Unfortunately for that notion there are four gallows characters. This
also plays hob with the idea that they might represent r and l, actually,
unless one factors off the second or flourish part. But that produces the
oddity that r and l are only followed by two of the flourishes, unlike e
and i (sequences), which take a full set of five or six.
Thinking in terms of a letter scheme, however, whether for clear text or
encryption, there's no reason why some letters might not have one
graphical logic and others another, with no particular phonetic logic.
This appears in the case of something like Arabic, where there is a good
deal of similarity in "orthosyntactic behavior" of letters within the
several classes of character types, but there *are* several classes of
character types, and membership in one or the other doesn't imply
phonological similarity to other letters in the same class.

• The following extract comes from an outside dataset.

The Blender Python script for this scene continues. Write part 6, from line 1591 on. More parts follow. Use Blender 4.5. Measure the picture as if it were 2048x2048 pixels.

This is of course quite different from the approach in Tolkien's Tengwar,
where similar graphic behavior is strongly correlated with phonological
behavior. Of course, Tolkien was a product of (early) modern linguistic
theory.
> The Ridderstad's approach is truly the novel idea. We already noticed
> the gallows might have different function than to represent just the
> characters - so here is the one option.
She's quite specific as to the nature of the scheme, but isn't it
essentially the idea of "encryption control character" that's been
floating around? I suppose one difference is that the scheme of
encryption is implicit, rather than depending on, say, the next ten
characters following the gallows, or everything between one and another,
or whatever people were hypothesizing.
A third point you might raise is the function of embedding gallows within
benches. Does that yield an extended set of control characters, or do we
follow Ridderstad in supposing, essentially, an arbitrary ligature of the
gallows with something either following, or, alternatively, preceding.